Um contrato de concessão ultrapassado mas cuja atualização não chega antes de 2024
Celebrado entre o Estado e a RTP, o contrato de concessão do serviço público de rádio e televisão atualmente em vigor data de 2015. Por altura da apresentação do Livro Branco sobre o serviço público de media, em maio deste ano, a sua coordenadora Felisbela Lopes defendeu que o enquadramento legal e o contrato de concessão estão “desajustados da realidade”.
“A RTP tem futuro, se quem tem responsabilidade política – tutela e parlamento – reunir as condições necessárias para o efeito, nomeadamente alterando o respetivo enquadramento legal e o contrato de concessão, hoje desajustados da realidade”, disse Felisbela Lopes na altura.
Agora, questionado pelo +M, Nicolau Santos diz que “este contrato de concessão é de há vários anos e já devia ter sido revisto há bastantes anos. Como é óbvio houve uma emergência, sobretudo das plataformas digitais, e basta só olhar para essa situação para perceber que há todo um mundo novo no setor dos media que é preciso ter em conta quando se fizer agora o contrato de concessão“.
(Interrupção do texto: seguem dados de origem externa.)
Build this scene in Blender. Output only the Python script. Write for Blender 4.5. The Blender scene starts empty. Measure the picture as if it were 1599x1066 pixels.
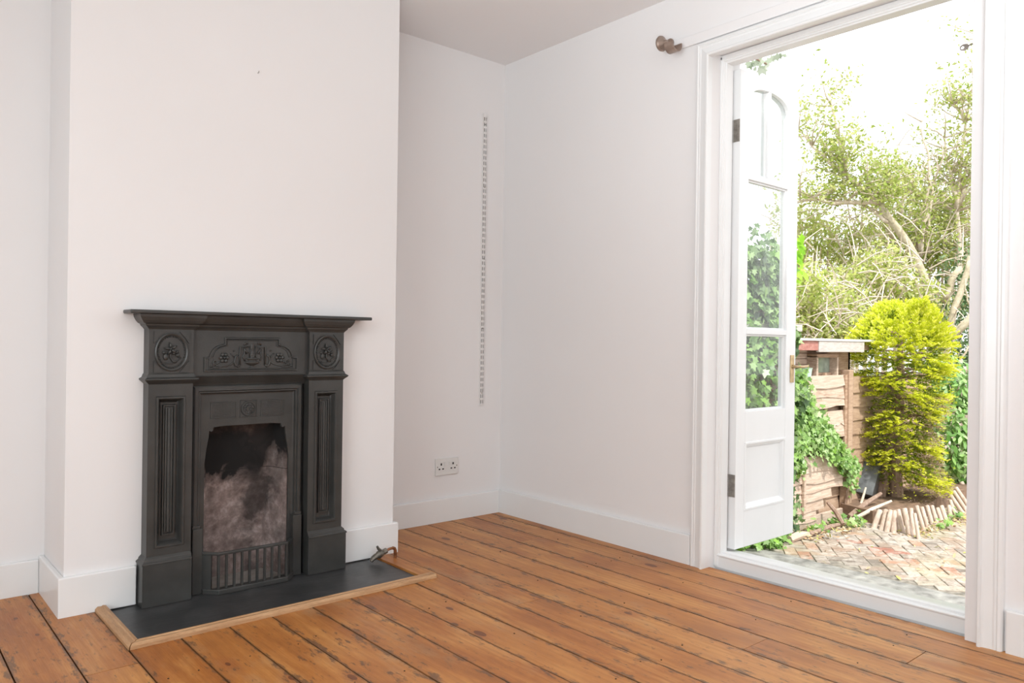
import bpy, bmesh, math, random
import numpy as np
from mathutils import Vector, Matrix
random.seed(7)
rng = np.random.default_rng(7)
PI = math.pi
S = bpy.context.scene
C = S.collection

# ---------------------------------------------------------------- camera
YAW, PITCH, ROLL = 0.7102, -0.0005, 0.0137
FPX = 1200.5
CAM = Vector((-2.9006, -3.4689, 1.0))
fw = Vector((math.sin(YAW)*math.cos(PITCH), math.cos(YAW)*math.cos(PITCH), math.sin(PITCH)))
r0 = Vector((math.cos(YAW), -math.sin(YAW), 0)); u0 = r0.cross(fw)
RR = math.cos(ROLL)*r0 + math.sin(ROLL)*u0
UU = -math.sin(ROLL)*r0 + math.cos(ROLL)*u0
cd = bpy.data.cameras.new('camera'); cam = bpy.data.objects.new('camera', cd); C.objects.link(cam)
M = Matrix((RR, UU, -fw)).transposed().to_4x4(); M.translation = CAM
cam.matrix_world = M
cd.sensor_width = 36; cd.lens = FPX/1599*36; cd.clip_start = .05; cd.clip_end = 200
S.camera = cam

def ray(px, py): return fw + (px-799.5)/FPX*RR - (py-533)/FPX*UU
def at(px, py, depth): return CAM + ray(px, py)*depth

# ---------------------------------------------------------------- light
S.view_settings.view_transform = 'Standard'; S.view_settings.look = 'None'
S.view_settings.exposure = 0.34; S.view_settings.gamma = 1; S.view_settings.use_curve_mapping = False
w = bpy.data.worlds.new('sky'); S.world = w; w.use_nodes = True
bg = w.node_tree.nodes['Background']; bg.inputs[0].default_value = (.97, .985, 1, 1); bg.inputs[1].default_value = 1.65
sl = bpy.data.lights.new('sun', 'SUN'); sl.energy = 4.5; sl.angle = math.radians(4); sl.color = (1, .96, .88)
so = bpy.data.objects.new('sun', sl); C.objects.link(so)
sl.energy = 3.3
so.rotation_euler = Vector((.28, .62, -1.0)).to_track_quat('-Z', 'Y').to_euler()

def area(name, loc, direction, sx, sy, e, col=(1, 1, 1)):
    l = bpy.data.lights.new(name, 'AREA'); l.shape = 'RECTANGLE'; l.size = sx; l.size_y = sy; l.energy = e; l.color = col
    o = bpy.data.objects.new(name, l); C.objects.link(o); o.location = loc
    o.rotation_euler = Vector(direction).to_track_quat('-Z', 'Y').to_euler()
    return o
# added fill lamps, out of view behind and beside the camera
area('front_fill', (-2.3, -6.42, 1.55), (0, 1, -.02), 2.6, 1.9, 5, (.86, .96, 1))  # added soft fill from the unseen front wall, facing the chimney breast
area('side_fill', (-4.66, -2.75, 1.5), (1, .05, .02), 2.4, 1.9, 68, (.86, .965, 1))  # added fill before the blank left wall, brightens the door wall
area('ceiling_fill', (-3.7, -4.3, .45), (.80, .28, 1), 1.4, .9, 44, (.87, .96, 1)).data.spread = math.radians(90)  # added upward fill, set low behind the camera to lift the ceiling

# ---------------------------------------------------------------- helpers
MATS = {}
def nm(name):
    m = bpy.data.materials.new(name); m.use_nodes = True; nt = m.node_tree
    b = nt.nodes['Principled BSDF']; MATS[name] = m
    return m, nt, b
def N(nt, t, **kw):
    n = nt.nodes.new(t)
    for k, v in kw.items():
        if k in n.inputs: n.inputs[k].default_value = v
        else: setattr(n, k, v)
    return n
def lk(nt, a, b): nt.links.new(a, b)
def ramp(nt, src, stops):
    r = N(nt, 'ShaderNodeValToRGB'); lk(nt, src, r.inputs[0])
    e = r.color_ramp.elements
    while len(e) > 1: e.remove(e[0])
    for i, (p, c) in enumerate(stops):
        if i == 0: e[0].position = p; x = e[0]
        else: x = e.new(p)
        x.color = (c, c, c, 1) if isinstance(c, (int, float)) else (*c, 1)
    return r.outputs[0]
def mix(nt, f, a, b, mode='MIX'):
    n = N(nt, 'ShaderNodeMix', data_type='RGBA', blend_type=mode)
    for s, i in ((f, 0), (a, 6), (b, 7)):
        if hasattr(s, 'is_output'): lk(nt, s, n.inputs[i])
        else: n.inputs[i].default_value = s if not isinstance(s, tuple) else (*s, 1)
    return n.outputs[2]
def math_(nt, op, a, b=0.0, c=None):
    n = N(nt, 'ShaderNodeMath', operation=op)
    for s, i in ((a, 0), (b, 1)) + (((c, 2),) if c is not None else ()):
        if hasattr(s, 'is_output'): lk(nt, s, n.inputs[i])
        else: n.inputs[i].default_value = s
    return n.outputs[0]
def coords(nt, scale=(1, 1, 1), offs=None, kind='Object'):
    tc = N(nt, 'ShaderNodeTexCoord'); mp = N(nt, 'ShaderNodeMapping'); mp.inputs['Scale'].default_value = scale
    src = tc.outputs[kind]
    if offs is not None:
        v = N(nt, 'ShaderNodeVectorMath', operation='ADD'); lk(nt, src, v.inputs[0]); lk(nt, offs, v.inputs[1]); src = v.outputs[0]
    lk(nt, src, mp.inputs[0]); return mp.outputs[0]
def noise(nt, vec, scale=5, detail=4, rough=.55, dist=0.0):
    n = N(nt, 'ShaderNodeTexNoise'); n.inputs['Scale'].default_value = scale; n.inputs['Detail'].default_value = detail
    n.inputs['Roughness'].default_value = rough; n.inputs['Distortion'].default_value = dist
    lk(nt, vec, n.inputs['Vector']); return n.outputs['Fac']
def bump(nt, b, h, strength=.3, dist=.002):
    n = N(nt, 'ShaderNodeBump'); n.inputs['Strength'].default_value = strength; n.inputs['Distance'].default_value = dist
    lk(nt, h, n.inputs['Height']); lk(nt, n.outputs[0], b.inputs['Normal'])

def plain(name, col, rough=.5, metal=0.0, var=.06, scale=8, bmp=.0, bscale=60, spec=.5, vscale=(1, 1, 1)):
    m, nt, b = nm(name); co = coords(nt, vscale)
    n = noise(nt, co, scale, 5)
    c0 = tuple(max(0, c*(1-var)) for c in col); c1 = tuple(min(1, c*(1+var)) for c in col)
    lk(nt, ramp(nt, n, [(.3, c0), (.7, c1)]), b.inputs['Base Color'])
    b.inputs['Roughness'].default_value = rough; b.inputs['Metallic'].default_value = metal
    b.inputs['Specular IOR Level'].default_value = spec
    if bmp: bump(nt, b, noise(nt, co, bscale, 4), bmp)
    return m

def obj(name, bm, m, parent=None, smooth=False, bevel=0, kind=None, label=None):
    me = bpy.data.meshes.new(name)
    if isinstance(bm, bpy.types.Mesh): me = bm
    else:
        bmesh.ops.recalc_face_normals(bm, faces=bm.faces); bm.to_mesh(me); bm.free()
    o = bpy.data.objects.new(name, me); C.objects.link(o)
    if m and not me.materials: me.materials.append(m)
    if parent: o.parent = parent
    if smooth:
        for p in me.polygons: p.use_smooth = True
        if smooth != 'all':
            try: me.set_sharp_from_angle(angle=math.radians(40))
            except Exception: pass
    if bevel:
        b = o.modifiers.new('bevel', 'BEVEL'); b.width = bevel; b.segments = 2; b.limit_method = 'ANGLE'; b.angle_limit = math.radians(40)
    if kind: o['kind'] = kind
    if label: o['label'] = label
    return o
def empty(name, loc=(0, 0, 0)):
    o = bpy.data.objects.new(name, None); C.objects.link(o); o.location = loc; o.empty_display_size = .05; return o
def thing(name, label, cat, group=None):
    o = empty(name); o['label'] = label; o['category'] = cat
    if group: o['group'] = group
    return o
def tag(o, label, cat, group=None):
    o['label'] = label; o['category'] = cat
    if group: o['group'] = group
    return o
def B(): return bmesh.new()
def box(bm, x0, x1, y0, y1, z0, z1):
    v = [bm.verts.new((x, y, z)) for x in (x0, x1) for y in (y0, y1) for z in (z0, z1)]
    for f in ((0, 1, 3, 2), (4, 6, 7, 5), (0, 4, 5, 1), (2, 3, 7, 6), (0, 2, 6, 4), (1, 5, 7, 3)): bm.faces.new([v[i] for i in f])
    return bm
def bx(x0, x1, y0, y1, z0, z1): return box(B(), x0, x1, y0, y1, z0, z1)
def loft(bm, rings, cap0=True, cap1=True, closed=True):
    R = [[bm.verts.new(p) for p in r] for r in rings]; n = len(R[0])
    for a, b in zip(R, R[1:]):
        for i in range(n if closed else n-1):
            j = (i+1) % n; bm.faces.new((a[i], a[j], b[j], b[i]))
    if cap0: bm.faces.new(R[0][::-1])
    if cap1: bm.faces.new(R[-1])
    return bm
def prism(bm, pts, a, b, axis='y'):
    f = {'y': lambda p, t: (p[0], t, p[1]), 'z': lambda p, t: (p[0], p[1], t), 'x': lambda p, t: (t, p[0], p[1])}[axis]
    return loft(bm, [[f(p, a) for p in pts], [f(p, b) for p in pts]])
def tube(bm, pts, radii, n=8, squash=None):
    pts = [Vector(p) for p in pts]
    if isinstance(radii, (int, float)): radii = [radii]*len(pts)
    rings = []; up = None
    for i, p in enumerate(pts):
        d = (pts[min(i+1, len(pts)-1)] - pts[max(i-1, 0)]).normalized()
        if up is None:
            up = Vector((0, 0, 1)) if abs(d.z) < .9 else Vector((1, 0, 0))
        s = d.cross(up).normalized(); up = s.cross(d).normalized()
        rings.append([p + radii[i]*(math.cos(2*PI*k/n)*s + math.sin(2*PI*k/n)*up) for k in range(n)])
    return loft(bm, rings)
def blob(bm, c, r, seg=8, rg=5):
    m = Matrix.Translation(c) @ Matrix.Diagonal((r[0], r[1], r[2], 1))
    bmesh.ops.create_uvsphere(bm, u_segments=seg, v_segments=rg, radius=1, matrix=m); return bm
def disc(bm, c, axis, r, t, n=20):
    c = Vector(c); a = Vector(axis).normalized()
    return tube(bm, [c, c+a*t], r, n)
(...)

Exemplificando com as plataformas de streaming que surgiram em Portugal, como a RTP Play ou a OPTO (SIC/Impresa), o presidente do Conselho de Administração da RTP diz que existem “novos problemas de interação e integração entre a plataforma digital e os meios tradicionais de rádio e televisão, desafios de organização da empresa, novas maneiras de olhar para os novos públicos que não consomem os conteúdos de rádio e televisão de uma forma tradicional”.
“E, portanto, há todo um mundo novo que não existia na altura e que tem de ser contemplado no contrato de concessão e portanto estou inteiramente de acordo que o contrato de concessão tem de ser atualizado face aos tempos que correm“, afirma.
O novo contrato encontra-se neste momento em fase de elaboração. “Vamos trabalhar em conjunto e presumivelmente esse trabalho irá beber seguramente parte das conclusões que decorrem do Livro Branco. E, do meu ponto de vista, tendo em atenção os tempos que todos estes processos demoram, eu admito que não teremos um novo contrato de concessão antes de 2024“, disse Nicolau Santos.
Quanto a este novo contrato, Nicolau Santos antecipa que haja novidades “relativamente a uma série de áreas”. “E, não sei se poderá vir a acontecer, mas em termos de flexibilidade de organização da empresa, também espero que haja alguma possibilidade de vir a acontecer”, diz.
“Os graus de liberdade da administração para organizar a empresa de maneira a corresponder aos novos desafios são limitados por questões legais e, portanto, será necessário também aí olhar para esses enquadramentos legais e adaptá-los aos novos tempos para que possamos dar uma resposta mais eficaz, mais célere e mais assertiva, aos desafios que o serviço público de media tem pela frente”, conclui Nicolau Santos.